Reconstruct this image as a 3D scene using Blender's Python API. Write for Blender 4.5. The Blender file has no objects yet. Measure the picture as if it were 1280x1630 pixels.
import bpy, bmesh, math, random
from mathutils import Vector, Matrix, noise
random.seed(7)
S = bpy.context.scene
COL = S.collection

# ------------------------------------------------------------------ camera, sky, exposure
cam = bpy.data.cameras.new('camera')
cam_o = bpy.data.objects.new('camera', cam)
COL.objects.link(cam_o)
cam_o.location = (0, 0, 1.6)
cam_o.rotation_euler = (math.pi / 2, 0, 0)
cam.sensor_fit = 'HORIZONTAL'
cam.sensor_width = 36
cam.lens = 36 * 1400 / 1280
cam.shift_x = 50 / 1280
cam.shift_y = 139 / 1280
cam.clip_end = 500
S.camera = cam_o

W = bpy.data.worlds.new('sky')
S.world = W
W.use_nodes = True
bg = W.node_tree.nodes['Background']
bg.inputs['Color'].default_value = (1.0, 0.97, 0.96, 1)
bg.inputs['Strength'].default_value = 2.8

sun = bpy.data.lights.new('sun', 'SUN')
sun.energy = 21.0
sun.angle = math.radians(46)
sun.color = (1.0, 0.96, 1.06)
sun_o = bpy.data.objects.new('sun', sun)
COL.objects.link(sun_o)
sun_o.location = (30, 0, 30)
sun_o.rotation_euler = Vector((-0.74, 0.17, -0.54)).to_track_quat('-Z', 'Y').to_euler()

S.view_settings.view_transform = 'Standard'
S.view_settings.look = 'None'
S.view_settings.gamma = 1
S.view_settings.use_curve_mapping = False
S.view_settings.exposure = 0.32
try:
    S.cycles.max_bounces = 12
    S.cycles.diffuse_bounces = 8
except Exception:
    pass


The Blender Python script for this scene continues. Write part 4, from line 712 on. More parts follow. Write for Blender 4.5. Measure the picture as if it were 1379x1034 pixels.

# # # # # # #

DIRECTIVE = Reproduce each record exactly as it appears.

RESPONSE TO THIS EXERCISE =
Reconstruct this image as a 3D scene using Blender's Python API. Write for Blender 4.5. The Blender file has no objects yet. Measure the picture as if it were 1280x1630 pixels.
import bpy, bmesh, math, random
from mathutils import Vector, Matrix, noise
random.seed(7)
S = bpy.context.scene
COL = S.collection

# ------------------------------------------------------------------ camera, sky, exposure
cam = bpy.data.cameras.new('camera')
cam_o = bpy.data.objects.new('camera', cam)
COL.objects.link(cam_o)
cam_o.location = (0, 0, 1.6)
cam_o.rotation_euler = (math.pi / 2, 0, 0)
cam.sensor_fit = 'HORIZONTAL'
cam.sensor_width = 36
cam.lens = 36 * 1400 / 1280
cam.shift_x = 50 / 1280
cam.shift_y = 139 / 1280
cam.clip_end = 500
S.camera = cam_o

W = bpy.data.worlds.new('sky')
S.world = W
W.use_nodes = True
bg = W.node_tree.nodes['Background']
bg.inputs['Color'].default_value = (1.0, 0.97, 0.96, 1)
bg.inputs['Strength'].default_value = 2.8

sun = bpy.data.lights.new('sun', 'SUN')
sun.energy = 21.0
sun.angle = math.radians(46)
sun.color = (1.0, 0.96, 1.06)
sun_o = bpy.data.objects.new('sun', sun)
COL.objects.link(sun_o)
sun_o.location = (30, 0, 30)
sun_o.rotation_euler = Vector((-0.74, 0.17, -0.54)).to_track_quat('-Z', 'Y').to_euler()

S.view_settings.view_transform = 'Standard'
S.view_settings.look = 'None'
S.view_settings.gamma = 1
S.view_settings.use_curve_mapping = False
S.view_settings.exposure = 0.32
try:
    S.cycles.max_bounces = 12
    S.cycles.diffuse_bounces = 8
except Exception:
    pass


The Blender Python script for this scene continues. Write part 4, from line 712 on. More parts follow. Write for Blender 4.5. Measure the picture as if it were 1379x1034 pixels.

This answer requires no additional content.